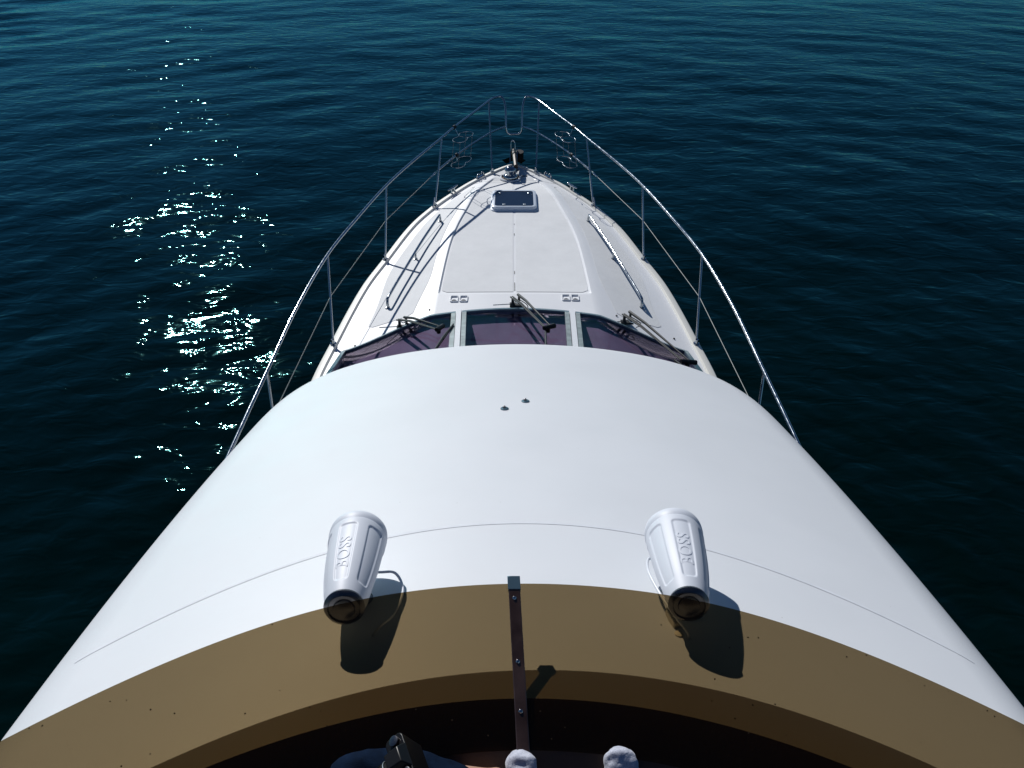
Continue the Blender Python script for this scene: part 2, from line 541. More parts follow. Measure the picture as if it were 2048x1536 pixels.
# central pads, port and starboard of the centre seam
for sx in (-1, 1):
    corner_in[0] = 0
    P = patch('nonskid_panel', lambda y: .014, lambda y: float(Cf(y)) - .012, 5.955, 8.93, recess=True)
    P[..., 0] *= sx
    build(MB().grid(P, flip=sx < 0), 'nonskid_panel', 'nonskid', yacht, 60)
    # outer panels on the sloping side of the cabin trunk
    corner_in[0] = 1
    def xa(y): return float(Cf(y)) + .12 + .10 * float(sstep(6.4, 5.5, y))
    def xb(y): return max(xa(y) + .01, float(Wf(y)) - BW - .10 - .12 * float(sstep(7.0, 5.8, y)))
    P = patch('nonskid_panel', xa, xb, 5.62, 8.62)
    ysn = P[..., 1]
    # trim the aft end along the windscreen foot
    P[..., 1] = np.maximum(ysn, ws_y(np.abs(P[..., 0])) + .15)
    P[..., 2] = deck_z(P[..., 0], P[..., 1]) + .003
    P[..., 0] *= sx
    build(MB().grid(P, flip=sx < 0), 'nonskid_panel', 'nonskid', yacht, 60)
# bow panels ahead of the cross seam
build(MB().add([(-.22, 9.03, 0), (.22, 9.03, 0), (.05, 9.2, 0), (-.05, 9.2, 0)], [(0, 1, 2, 3)]).__class__().grid(
    np.array([[(x * float(Wf(y) - BW) * .8, y, float(deck_z(0.0, y)) + .003) for x in np.linspace(-1, 1, 6)] for y in np.linspace(8.99, 9.2, 8)])), 'nonskid_panel', 'nonskid', yacht, 60)
# sealant marks along the centre seam
for y0, y1 in ((5.98, 6.13), (6.30, 6.36), (7.15, 7.20), (7.42, 7.44)):
    P = np.array([[(x, y, float(deck_z(0, y)) - .0125) for x in (-.006, .003)] for y in np.linspace(y0, y1, 5)])
    build(MB().grid(P), 'seam', 'seam', yacht, 60)
# cross seam near the bow
P = np.array([[(x, y, float(deck_z(abs(x), y)) + .004) for x in np.linspace(-.50, .50, 40)] for y in (8.765, 8.772)])
build(MB().grid(P), 'seam', 'seam', yacht, 60)

# ------------------------------------------------------------------ deck hatch
def rrect(w, h, r, n=8, cx=0, cy=0):
    pts = []
    for (sx, sy, a0) in ((1, 1, 0), (-1, 1, 90), (-1, -1, 180), (1, -1, 270)):
        for k in range(n + 1):
            a = R(a0 + 90 * k / n)
            pts.append((cx + sx * (w / 2 - r) + r * math.cos(a), cy + sy * (h / 2 - r) + r * math.sin(a)))
    return pts
def make_hatch():
    z0 = float(deck_z(0, 8.02)) - .03
    tilt = Matrix.Rotation(R(-1.6), 4, 'X')
    c = Vector((0, 8.03, z0))
    tf = lambda q: tilt @ q + c
    outer = rrect(.50, .50, .05); inner = rrect(.435, .43, .035)
    mb = MB(); n = len(outer)
    rings = []
    for poly, z in ((rrect(.53, .53, .06), 0), (rrect(.53, .53, .06), .028), (rrect(.505, .505, .055), .032), (rrect(.50, .50, .052), .056), (rrect(.485, .485, .05), .062), (inner, .062), (inner, .048)):
        rings += [tf(Vector((x, y, z))) for x, y in poly]
    f = [(i * n + k, i * n + (k + 1) % n, (i + 1) * n + (k + 1) % n, (i + 1) * n + k) for i in range(6) for k in range(n)]
    mb.add(rings, f)
    h = build(mb, 'deck_hatch', gelcoat('hatch_frame_white', (.60, .68, .78), .3), yacht, 40, label='square deck hatch with dark blue pane and white rounded frame')
    build(MB().prism(rrect(.434, .429, .034), .040, .057, tf), 'pane', 'navy_glass', h, 40)
    for x, y in ((-.165, .15), (.165, .15)):
        build(MB().lathe([(.012, 0), (.012, .008), (.006, .011)], tf(Vector((x, y, .057))), n=12), 'knob', 'alu', h)
    for x, y in ((-.115, -.175), (.115, -.175)):
        build(MB().box(tf(Vector((x, y, .061))), (.034, .018, .008)), 'latch', 'alu', h, bevel=.003)
make_hatch()

# ------------------------------------------------------------------ hand rails on the trunk
def make_handrail(sx):
    pts2 = [(.822, 7.58), (.88, 7.33), (.945, 7.05), (1.0, 6.78), (1.055, 6.50), (1.11, 6.24), (1.165, 5.96)]
    top = [Vector((sx * x, y, float(deck_z(x, y)) + .085)) for x, y in pts2]
    a = Vector((sx * .815, 7.62, float(deck_z(.815, 7.62)))); b = Vector((sx * 1.172, 5.90, float(deck_z(1.172, 5.9))))
    pts = [a, a + Vector((0, -.004, .05)), a + Vector((sx * .004, -.02, .078))] + top + [b + Vector((0, .02, .07)), b + Vector((0, .002, .045)), b]
    o = build(MB().tube(curve_pts(pts, 5), .013, 12), 'hand_rail', 'steel', yacht, 60)
    m = top[3]
    foot = Vector((m.x, m.y, float(deck_z(abs(m.x), m.y))))
    build(MB().tube([foot, m], .009, 10), 'rail_post', 'steel', o)
    for q in (a, b, foot):
        build(MB().lathe([(.026, -.004), (.026, .006), (.016, .010)], q, n=14), 'rail_foot', 'steel', o)
make_handrail(-1); make_handrail(1)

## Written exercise
Copy the data character for character, but drop all pictures from the copy.

## Exercise solution
Continue the Blender Python script for this scene: part 2, from line 541. More parts follow. Measure the picture as if it were 2048x1536 pixels.
# central pads, port and starboard of the centre seam
for sx in (-1, 1):
    corner_in[0] = 0
    P = patch('nonskid_panel', lambda y: .014, lambda y: float(Cf(y)) - .012, 5.955, 8.93, recess=True)
    P[..., 0] *= sx
    build(MB().grid(P, flip=sx < 0), 'nonskid_panel', 'nonskid', yacht, 60)
    # outer panels on the sloping side of the cabin trunk
    corner_in[0] = 1
    def xa(y): return float(Cf(y)) + .12 + .10 * float(sstep(6.4, 5.5, y))
    def xb(y): return max(xa(y) + .01, float(Wf(y)) - BW - .10 - .12 * float(sstep(7.0, 5.8, y)))
    P = patch('nonskid_panel', xa, xb, 5.62, 8.62)
    ysn = P[..., 1]
    # trim the aft end along the windscreen foot
    P[..., 1] = np.maximum(ysn, ws_y(np.abs(P[..., 0])) + .15)
    P[..., 2] = deck_z(P[..., 0], P[..., 1]) + .003
    P[..., 0] *= sx
    build(MB().grid(P, flip=sx < 0), 'nonskid_panel', 'nonskid', yacht, 60)
# bow panels ahead of the cross seam
build(MB().add([(-.22, 9.03, 0), (.22, 9.03, 0), (.05, 9.2, 0), (-.05, 9.2, 0)], [(0, 1, 2, 3)]).__class__().grid(
    np.array([[(x * float(Wf(y) - BW) * .8, y, float(deck_z(0.0, y)) + .003) for x in np.linspace(-1, 1, 6)] for y in np.linspace(8.99, 9.2, 8)])), 'nonskid_panel', 'nonskid', yacht, 60)
# sealant marks along the centre seam
for y0, y1 in ((5.98, 6.13), (6.30, 6.36), (7.15, 7.20), (7.42, 7.44)):
    P = np.array([[(x, y, float(deck_z(0, y)) - .0125) for x in (-.006, .003)] for y in np.linspace(y0, y1, 5)])
    build(MB().grid(P), 'seam', 'seam', yacht, 60)
# cross seam near the bow
P = np.array([[(x, y, float(deck_z(abs(x), y)) + .004) for x in np.linspace(-.50, .50, 40)] for y in (8.765, 8.772)])
build(MB().grid(P), 'seam', 'seam', yacht, 60)

# ------------------------------------------------------------------ deck hatch
def rrect(w, h, r, n=8, cx=0, cy=0):
    pts = []
    for (sx, sy, a0) in ((1, 1, 0), (-1, 1, 90), (-1, -1, 180), (1, -1, 270)):
        for k in range(n + 1):
            a = R(a0 + 90 * k / n)
            pts.append((cx + sx * (w / 2 - r) + r * math.cos(a), cy + sy * (h / 2 - r) + r * math.sin(a)))
    return pts
def make_hatch():
    z0 = float(deck_z(0, 8.02)) - .03
    tilt = Matrix.Rotation(R(-1.6), 4, 'X')
    c = Vector((0, 8.03, z0))
    tf = lambda q: tilt @ q + c
    outer = rrect(.50, .50, .05); inner = rrect(.435, .43, .035)
    mb = MB(); n = len(outer)
    rings = []
    for poly, z in ((rrect(.53, .53, .06), 0), (rrect(.53, .53, .06), .028), (rrect(.505, .505, .055), .032), (rrect(.50, .50, .052), .056), (rrect(.485, .485, .05), .062), (inner, .062), (inner, .048)):
        rings += [tf(Vector((x, y, z))) for x, y in poly]
    f = [(i * n + k, i * n + (k + 1) % n, (i + 1) * n + (k + 1) % n, (i + 1) * n + k) for i in range(6) for k in range(n)]
    mb.add(rings, f)
    h = build(mb, 'deck_hatch', gelcoat('hatch_frame_white', (.60, .68, .78), .3), yacht, 40, label='square deck hatch with dark blue pane and white rounded frame')
    build(MB().prism(rrect(.434, .429, .034), .040, .057, tf), 'pane', 'navy_glass', h, 40)
    for x, y in ((-.165, .15), (.165, .15)):
        build(MB().lathe([(.012, 0), (.012, .008), (.006, .011)], tf(Vector((x, y, .057))), n=12), 'knob', 'alu', h)
    for x, y in ((-.115, -.175), (.115, -.175)):
        build(MB().box(tf(Vector((x, y, .061))), (.034, .018, .008)), 'latch', 'alu', h, bevel=.003)
make_hatch()

# ------------------------------------------------------------------ hand rails on the trunk
def make_handrail(sx):
    pts2 = [(.822, 7.58), (.88, 7.33), (.945, 7.05), (1.0, 6.78), (1.055, 6.50), (1.11, 6.24), (1.165, 5.96)]
    top = [Vector((sx * x, y, float(deck_z(x, y)) + .085)) for x, y in pts2]
    a = Vector((sx * .815, 7.62, float(deck_z(.815, 7.62)))); b = Vector((sx * 1.172, 5.90, float(deck_z(1.172, 5.9))))
    pts = [a, a + Vector((0, -.004, .05)), a + Vector((sx * .004, -.02, .078))] + top + [b + Vector((0, .02, .07)), b + Vector((0, .002, .045)), b]
    o = build(MB().tube(curve_pts(pts, 5), .013, 12), 'hand_rail', 'steel', yacht, 60)
    m = top[3]
    foot = Vector((m.x, m.y, float(deck_z(abs(m.x), m.y))))
    build(MB().tube([foot, m], .009, 10), 'rail_post', 'steel', o)
    for q in (a, b, foot):
        build(MB().lathe([(.026, -.004), (.026, .006), (.016, .010)], q, n=14), 'rail_foot', 'steel', o)
make_handrail(-1); make_handrail(1)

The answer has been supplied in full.